Coach's (COH) Gains Despite Headwinds: Should You Hold?

Despite the prevailing headwinds, Coach, Inc. COH has exhibited a bullish run in the index in the past one month. We noted that in the said period, the stock has not only outperformed the Zacks categorized Textile-Apparel Manufacturing industry but also the broader sector. In the said period, the stock has increased 7%, while the industry declined 6%. On the other hand, the broader Consumer Discretionary sector of which they are part of gained 3.9% in the same time frame.

Coach has undertaken transformational initiatives revolving around products, stores and marketing to pull itself back on the growth trajectory and emerge as a multi-brand company. The company’s long-term earnings growth rate of 10.6% also reflects its inherent potential.

Growth Drivers

As one of the leading American marketers of fine accessories and gifts, Coach boasts a proven strategy of investing in stores to enhance their sales output through product innovation, a compelling pricing strategy, new merchandise assortments and a cost-effective global sourcing model. We believe that these strategies will help drive comparable-store sales and operating margins in the long term. The company’s growth drivers include expansion of global distribution model and venturing into under-penetrated markets.

Coach is undergoing a brand transformation and is introducing modern luxury concept stores in key markets. The acquisition of Stuart Weitzman has been accretive to performance and is being viewed as a significant step in its efforts toward becoming a multi-brand company. Further, the company remains optimistic about its dual-gender Legacy lifestyle collection, dedicated men's stores and international growth opportunities. Additionally, the company is aggressively expanding its eCommerce platform.
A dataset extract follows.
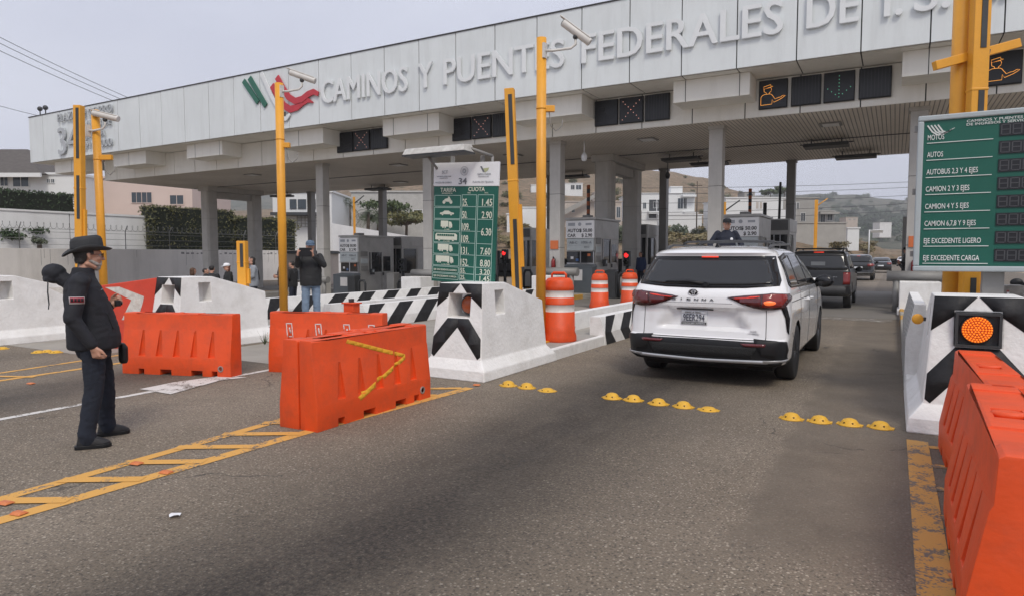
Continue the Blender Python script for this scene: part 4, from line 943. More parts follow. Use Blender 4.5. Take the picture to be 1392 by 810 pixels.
# lamp bar above it
lf = root('sign_lamp', 'long weathered grey lamp fixture held on an arm above the green rate table', 'sign lamp', (-6.1, 7.55, 3.02), R(2))
mb = MB(); mb.hexa([(0, 0, 0), (1.02, 0, 0), (1.02, .3, 0), (0, .3, 0), (.02, .05, .09), (1.0, .05, .09), (1.0, .26, .11), (.02, .26, .11)], 0)
mb.build('reflector_hood', pm('weathered_white_metal', (.55, .54, .51), .5, .2, 12, .2, 30, dirt=.6, dirtcol=(.25, .22, .18), dscale=9), lf, bevel=.008)
mb = MB(); mb.box(-.01, 1.03, .01, .29, -.02, 0); mb.build('lamp_frame', darkS, lf)
mb = MB(); mb.tube((.98, .2, .06), (1.16, .55, -.02), .022); mb.tube((1.16, .55, -.02), (1.16, .55, -.2), .02); mb.build('arm', steelG, lf); mb = MB(); mb.tube((.3, .2, 0), (.3, .5, -.2), .02); mb.build('arm', steelG, lf)
# ============================================================ electronic rate board on the right island
y2 = 8.2; S2 = root('electronic_rate_sign', 'big green electronic rate board with dark digit displays at the right edge', 'rate sign', (.17, y2, 1.44), 0)
X0, Z0 = .17, 1.44; Wb, Hb = 1.98, 1.60
mb = MB(); fr = .055; mb.box(0, Wb, .0, .12, 0, fr); mb.box(0, Wb, .0, .12, Hb-fr, Hb); mb.box(0, fr, .0, .12, fr, Hb-fr); mb.box(Wb-fr, Wb, .0, .12, fr, Hb-fr)
mb.build('frame', pm('pale_blue_frame', (.40, .45, .47), .45, .08, 4, dirt=.4, dirtcol=(.25, .2, .17), dscale=4), S2, bevel=.012)
mb = MB(); mb.box(fr, Wb-fr, .02, .10, fr, Hb-fr); mb.build('panel', greenS, S2)
mb = MB(); rows = [(148, 'MOTOS', 65), (215, 'AUTOS', 63), (283, 'AUTOBUS 2,3 Y 4 EJES', 203), (350, 'CAMION 2 Y 3 EJES', 172), (418, 'CAMION 4 Y 5 EJES', 172), (485, 'CAMION 6,7,8 Y 9 EJES', 203), (553, 'EJE EXCEDENTE LIGERO', 226), (620, 'EJE EXCEDENTE CARGA', 222)]
def cz(cx, cy): p = AY(1220+cx/2.895, 140+cy/2.895, y2+.02); return p.x-X0, p.z-Z0
drow = []
W1.mat, W1.par = pm('white_vinyl', (.68, .72, .70), .5), S2
for cy, s, wpx in rows:
    x, z = cz(126, cy); x1, _ = cz(126+wpx, cy); W1(s, fr+.035, z, .052, .016, x1-x, bold=.008)
    drow.append(z)
W1('CAMINOS Y PUENTES FEDERALES', .42, Hb-fr-.045, .024, .016, .70, bold=.01); W1('DE INGRESOS Y SERVICIOS CONEXOS', .42, Hb-fr-.078, .024, .016, .78, bold=.01)
mb = MB()
for k in range(4): ribbon(mb, [(.085+k*.03, Hb-.10), (.13+k*.03, Hb-.17), (.18+k*.025, Hb-.205+k*.008), (.26+k*.02, Hb-.185+k*.014)], [.012, .014, .013, .004], 0, .018, .005)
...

The company’s strategic endeavors helped it post 12th straight quarter of positive earnings surprise when it reported second-quarter fiscal 2017 results, wherein both the top line and bottom line grew year over year. Moreover, Coach registered positive comparable-store sales at its North American segment for the third straight quarter. Moreover, the company’s international operations witnessed robust growth. Management continues to project double-digit growth in earnings per share during fiscal 2017. Further, the company expects operating margin between 18.5% and 19% for the fiscal year.

Obstacles to Overcome

Due to strengthening of the U.S. dollar, management now envisions low-single digit increase in fiscal 2017 revenue, including an expected unfavorable impact of 50 basis points from foreign currency. Earlier, the company had projected low-to-mid single digits increase in revenue, including a favorable impact of 100-150 basis points from foreign currency.